> Given instruction
Return the first line, the line containing "SC.view_settings.use_curve_mapping = False", and every line between them, exactly as they stand.

> Data excerpts
# # # #

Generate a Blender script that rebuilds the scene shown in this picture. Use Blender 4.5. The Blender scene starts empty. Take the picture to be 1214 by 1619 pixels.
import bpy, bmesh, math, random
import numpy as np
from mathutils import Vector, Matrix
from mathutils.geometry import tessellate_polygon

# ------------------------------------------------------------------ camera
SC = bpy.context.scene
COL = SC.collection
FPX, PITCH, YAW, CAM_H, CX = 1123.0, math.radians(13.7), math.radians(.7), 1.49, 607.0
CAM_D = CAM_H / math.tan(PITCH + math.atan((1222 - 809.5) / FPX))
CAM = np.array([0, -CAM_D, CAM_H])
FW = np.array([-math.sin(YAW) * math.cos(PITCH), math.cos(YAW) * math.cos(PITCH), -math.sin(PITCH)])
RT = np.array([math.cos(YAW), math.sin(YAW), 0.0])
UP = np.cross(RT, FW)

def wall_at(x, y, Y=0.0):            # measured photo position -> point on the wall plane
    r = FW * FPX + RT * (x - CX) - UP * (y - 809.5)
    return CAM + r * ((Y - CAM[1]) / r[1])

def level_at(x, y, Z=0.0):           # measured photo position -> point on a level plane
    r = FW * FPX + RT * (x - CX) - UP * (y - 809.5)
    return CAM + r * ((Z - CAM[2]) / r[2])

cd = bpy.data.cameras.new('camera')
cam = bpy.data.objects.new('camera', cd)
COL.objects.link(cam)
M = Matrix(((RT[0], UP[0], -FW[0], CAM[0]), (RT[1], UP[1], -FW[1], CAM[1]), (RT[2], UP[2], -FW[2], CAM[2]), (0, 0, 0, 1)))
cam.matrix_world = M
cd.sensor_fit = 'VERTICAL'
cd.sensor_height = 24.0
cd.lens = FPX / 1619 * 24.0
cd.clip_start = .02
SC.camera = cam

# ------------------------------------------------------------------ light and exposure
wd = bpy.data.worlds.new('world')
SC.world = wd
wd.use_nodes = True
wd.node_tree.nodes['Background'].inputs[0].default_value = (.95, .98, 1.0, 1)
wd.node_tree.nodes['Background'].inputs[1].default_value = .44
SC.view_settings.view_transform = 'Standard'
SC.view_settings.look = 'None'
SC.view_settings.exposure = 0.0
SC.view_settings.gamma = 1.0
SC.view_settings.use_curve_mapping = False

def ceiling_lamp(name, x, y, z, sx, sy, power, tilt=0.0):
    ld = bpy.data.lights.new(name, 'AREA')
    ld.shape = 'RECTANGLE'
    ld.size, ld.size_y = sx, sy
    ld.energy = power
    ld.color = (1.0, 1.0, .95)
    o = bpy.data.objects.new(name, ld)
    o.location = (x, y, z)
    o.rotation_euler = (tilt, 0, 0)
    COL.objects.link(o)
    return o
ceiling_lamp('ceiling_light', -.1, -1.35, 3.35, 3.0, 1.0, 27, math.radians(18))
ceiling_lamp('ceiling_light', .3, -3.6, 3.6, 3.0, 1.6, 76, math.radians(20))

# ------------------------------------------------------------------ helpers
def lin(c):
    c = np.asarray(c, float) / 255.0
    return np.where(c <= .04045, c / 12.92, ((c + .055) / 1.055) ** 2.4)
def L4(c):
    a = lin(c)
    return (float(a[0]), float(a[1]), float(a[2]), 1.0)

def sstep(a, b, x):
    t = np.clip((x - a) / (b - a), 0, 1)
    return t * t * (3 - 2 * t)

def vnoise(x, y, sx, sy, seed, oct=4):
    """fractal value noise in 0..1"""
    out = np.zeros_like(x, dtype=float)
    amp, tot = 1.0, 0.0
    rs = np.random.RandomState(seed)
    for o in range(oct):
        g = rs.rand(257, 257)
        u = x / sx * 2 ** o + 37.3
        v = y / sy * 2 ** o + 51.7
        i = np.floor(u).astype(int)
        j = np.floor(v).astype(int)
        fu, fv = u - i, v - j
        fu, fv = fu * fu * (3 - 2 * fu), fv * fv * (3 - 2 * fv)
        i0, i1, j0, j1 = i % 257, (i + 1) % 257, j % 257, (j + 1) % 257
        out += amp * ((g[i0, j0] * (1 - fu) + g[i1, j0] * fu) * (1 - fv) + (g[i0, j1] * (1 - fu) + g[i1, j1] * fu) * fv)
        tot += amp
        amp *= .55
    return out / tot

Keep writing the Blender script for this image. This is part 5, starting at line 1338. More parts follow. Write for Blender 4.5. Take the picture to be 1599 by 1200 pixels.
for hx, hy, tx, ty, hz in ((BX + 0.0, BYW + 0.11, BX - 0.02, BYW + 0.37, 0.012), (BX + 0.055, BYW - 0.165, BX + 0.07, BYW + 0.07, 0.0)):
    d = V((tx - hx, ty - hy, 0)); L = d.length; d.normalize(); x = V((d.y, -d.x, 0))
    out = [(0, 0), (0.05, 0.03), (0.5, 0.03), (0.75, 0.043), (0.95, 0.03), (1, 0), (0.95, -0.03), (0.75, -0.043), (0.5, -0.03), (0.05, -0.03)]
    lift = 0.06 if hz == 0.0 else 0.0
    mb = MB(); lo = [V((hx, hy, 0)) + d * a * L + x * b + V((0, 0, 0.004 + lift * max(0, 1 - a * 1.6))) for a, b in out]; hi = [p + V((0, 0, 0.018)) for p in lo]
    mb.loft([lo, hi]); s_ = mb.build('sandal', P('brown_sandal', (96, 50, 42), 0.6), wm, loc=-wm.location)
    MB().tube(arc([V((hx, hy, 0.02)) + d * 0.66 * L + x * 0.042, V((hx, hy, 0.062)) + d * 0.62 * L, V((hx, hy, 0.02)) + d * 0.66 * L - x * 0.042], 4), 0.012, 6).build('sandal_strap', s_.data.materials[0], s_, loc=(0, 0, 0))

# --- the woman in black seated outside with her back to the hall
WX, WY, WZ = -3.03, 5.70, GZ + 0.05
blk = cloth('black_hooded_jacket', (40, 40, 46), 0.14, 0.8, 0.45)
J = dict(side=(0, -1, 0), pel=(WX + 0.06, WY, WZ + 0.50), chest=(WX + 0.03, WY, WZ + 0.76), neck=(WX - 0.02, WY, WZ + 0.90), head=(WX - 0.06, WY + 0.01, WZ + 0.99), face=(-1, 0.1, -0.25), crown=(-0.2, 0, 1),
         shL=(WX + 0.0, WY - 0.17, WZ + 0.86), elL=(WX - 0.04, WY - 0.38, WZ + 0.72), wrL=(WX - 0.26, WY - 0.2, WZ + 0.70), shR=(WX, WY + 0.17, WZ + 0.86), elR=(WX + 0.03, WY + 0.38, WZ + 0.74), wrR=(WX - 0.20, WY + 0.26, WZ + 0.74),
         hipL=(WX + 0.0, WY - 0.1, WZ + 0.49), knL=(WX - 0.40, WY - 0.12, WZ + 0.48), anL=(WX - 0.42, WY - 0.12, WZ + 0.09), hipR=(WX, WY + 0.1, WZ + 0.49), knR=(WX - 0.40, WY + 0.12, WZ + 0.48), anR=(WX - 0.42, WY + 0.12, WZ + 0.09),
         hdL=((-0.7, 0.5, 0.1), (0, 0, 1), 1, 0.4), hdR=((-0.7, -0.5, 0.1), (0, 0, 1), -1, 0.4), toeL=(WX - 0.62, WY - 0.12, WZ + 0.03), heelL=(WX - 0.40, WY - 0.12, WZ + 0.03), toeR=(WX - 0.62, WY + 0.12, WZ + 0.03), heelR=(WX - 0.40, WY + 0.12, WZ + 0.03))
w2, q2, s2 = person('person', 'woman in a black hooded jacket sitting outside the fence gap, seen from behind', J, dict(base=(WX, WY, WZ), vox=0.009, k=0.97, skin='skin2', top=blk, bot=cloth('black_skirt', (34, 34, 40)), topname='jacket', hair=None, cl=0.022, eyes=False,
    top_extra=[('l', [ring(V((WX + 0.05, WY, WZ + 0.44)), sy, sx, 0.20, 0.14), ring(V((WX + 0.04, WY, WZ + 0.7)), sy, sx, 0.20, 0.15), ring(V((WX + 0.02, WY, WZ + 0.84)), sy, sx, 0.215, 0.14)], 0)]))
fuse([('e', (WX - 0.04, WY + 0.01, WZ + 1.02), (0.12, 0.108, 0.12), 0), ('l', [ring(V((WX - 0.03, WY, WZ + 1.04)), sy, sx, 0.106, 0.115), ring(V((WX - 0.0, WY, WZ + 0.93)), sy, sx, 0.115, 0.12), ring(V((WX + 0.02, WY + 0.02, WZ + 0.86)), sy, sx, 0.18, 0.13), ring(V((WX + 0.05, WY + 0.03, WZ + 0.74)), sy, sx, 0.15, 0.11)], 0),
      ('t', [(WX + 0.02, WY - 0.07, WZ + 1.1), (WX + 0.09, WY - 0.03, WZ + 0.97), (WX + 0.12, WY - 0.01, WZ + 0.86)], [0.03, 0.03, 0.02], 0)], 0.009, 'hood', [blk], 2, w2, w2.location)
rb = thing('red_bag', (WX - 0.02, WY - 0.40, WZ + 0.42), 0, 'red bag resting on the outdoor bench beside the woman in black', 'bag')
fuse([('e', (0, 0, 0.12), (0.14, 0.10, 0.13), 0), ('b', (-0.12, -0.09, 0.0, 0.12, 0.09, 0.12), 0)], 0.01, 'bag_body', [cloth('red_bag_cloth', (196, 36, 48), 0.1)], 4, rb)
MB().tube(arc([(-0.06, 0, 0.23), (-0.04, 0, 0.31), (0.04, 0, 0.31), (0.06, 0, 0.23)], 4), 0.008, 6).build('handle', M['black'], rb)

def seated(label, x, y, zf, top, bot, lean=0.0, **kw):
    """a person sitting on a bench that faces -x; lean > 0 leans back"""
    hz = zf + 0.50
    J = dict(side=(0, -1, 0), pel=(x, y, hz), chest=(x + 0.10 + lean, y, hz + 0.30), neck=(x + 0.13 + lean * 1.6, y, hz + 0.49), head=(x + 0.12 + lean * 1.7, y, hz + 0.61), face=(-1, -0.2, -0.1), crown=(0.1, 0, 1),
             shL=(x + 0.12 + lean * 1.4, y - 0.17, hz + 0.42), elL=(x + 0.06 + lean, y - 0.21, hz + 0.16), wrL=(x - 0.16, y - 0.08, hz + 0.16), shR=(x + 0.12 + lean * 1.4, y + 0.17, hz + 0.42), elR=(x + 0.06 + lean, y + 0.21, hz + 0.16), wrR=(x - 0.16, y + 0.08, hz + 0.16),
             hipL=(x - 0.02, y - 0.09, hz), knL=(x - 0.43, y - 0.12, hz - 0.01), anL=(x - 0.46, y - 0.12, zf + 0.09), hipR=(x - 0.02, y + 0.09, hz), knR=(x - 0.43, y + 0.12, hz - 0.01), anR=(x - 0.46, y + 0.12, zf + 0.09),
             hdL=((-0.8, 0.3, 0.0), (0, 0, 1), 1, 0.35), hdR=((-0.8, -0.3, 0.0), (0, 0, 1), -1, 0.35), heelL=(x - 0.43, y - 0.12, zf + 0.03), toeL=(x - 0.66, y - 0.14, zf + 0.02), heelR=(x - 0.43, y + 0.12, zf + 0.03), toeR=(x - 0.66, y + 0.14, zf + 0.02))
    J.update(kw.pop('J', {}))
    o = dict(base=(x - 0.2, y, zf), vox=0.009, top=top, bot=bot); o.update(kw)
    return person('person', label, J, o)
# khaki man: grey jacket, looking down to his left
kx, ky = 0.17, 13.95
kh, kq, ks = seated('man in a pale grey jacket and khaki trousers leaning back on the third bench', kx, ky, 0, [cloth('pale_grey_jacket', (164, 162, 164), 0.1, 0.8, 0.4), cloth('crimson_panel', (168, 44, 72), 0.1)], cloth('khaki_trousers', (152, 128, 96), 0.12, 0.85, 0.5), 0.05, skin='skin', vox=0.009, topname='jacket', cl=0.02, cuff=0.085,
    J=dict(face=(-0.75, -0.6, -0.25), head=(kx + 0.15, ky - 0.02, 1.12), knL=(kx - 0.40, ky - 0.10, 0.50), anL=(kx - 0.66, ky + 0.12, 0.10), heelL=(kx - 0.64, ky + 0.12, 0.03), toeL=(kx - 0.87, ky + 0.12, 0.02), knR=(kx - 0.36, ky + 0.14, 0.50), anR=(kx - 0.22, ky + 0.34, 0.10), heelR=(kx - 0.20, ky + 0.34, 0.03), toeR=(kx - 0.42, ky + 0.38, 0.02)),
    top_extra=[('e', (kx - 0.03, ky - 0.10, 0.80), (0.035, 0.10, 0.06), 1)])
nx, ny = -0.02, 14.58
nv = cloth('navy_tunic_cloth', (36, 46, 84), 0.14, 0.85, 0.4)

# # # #

> Problem solution
Generate a Blender script that rebuilds the scene shown in this picture. Use Blender 4.5. The Blender scene starts empty. Take the picture to be 1214 by 1619 pixels.
import bpy, bmesh, math, random
import numpy as np
from mathutils import Vector, Matrix
from mathutils.geometry import tessellate_polygon

# ------------------------------------------------------------------ camera
SC = bpy.context.scene
COL = SC.collection
FPX, PITCH, YAW, CAM_H, CX = 1123.0, math.radians(13.7), math.radians(.7), 1.49, 607.0
CAM_D = CAM_H / math.tan(PITCH + math.atan((1222 - 809.5) / FPX))
CAM = np.array([0, -CAM_D, CAM_H])
FW = np.array([-math.sin(YAW) * math.cos(PITCH), math.cos(YAW) * math.cos(PITCH), -math.sin(PITCH)])
RT = np.array([math.cos(YAW), math.sin(YAW), 0.0])
UP = np.cross(RT, FW)

def wall_at(x, y, Y=0.0):            # measured photo position -> point on the wall plane
    r = FW * FPX + RT * (x - CX) - UP * (y - 809.5)
    return CAM + r * ((Y - CAM[1]) / r[1])

def level_at(x, y, Z=0.0):           # measured photo position -> point on a level plane
    r = FW * FPX + RT * (x - CX) - UP * (y - 809.5)
    return CAM + r * ((Z - CAM[2]) / r[2])

cd = bpy.data.cameras.new('camera')
cam = bpy.data.objects.new('camera', cd)
COL.objects.link(cam)
M = Matrix(((RT[0], UP[0], -FW[0], CAM[0]), (RT[1], UP[1], -FW[1], CAM[1]), (RT[2], UP[2], -FW[2], CAM[2]), (0, 0, 0, 1)))
cam.matrix_world = M
cd.sensor_fit = 'VERTICAL'
cd.sensor_height = 24.0
cd.lens = FPX / 1619 * 24.0
cd.clip_start = .02
SC.camera = cam

# ------------------------------------------------------------------ light and exposure
wd = bpy.data.worlds.new('world')
SC.world = wd
wd.use_nodes = True
wd.node_tree.nodes['Background'].inputs[0].default_value = (.95, .98, 1.0, 1)
wd.node_tree.nodes['Background'].inputs[1].default_value = .44
SC.view_settings.view_transform = 'Standard'
SC.view_settings.look = 'None'
SC.view_settings.exposure = 0.0
SC.view_settings.gamma = 1.0
SC.view_settings.use_curve_mapping = False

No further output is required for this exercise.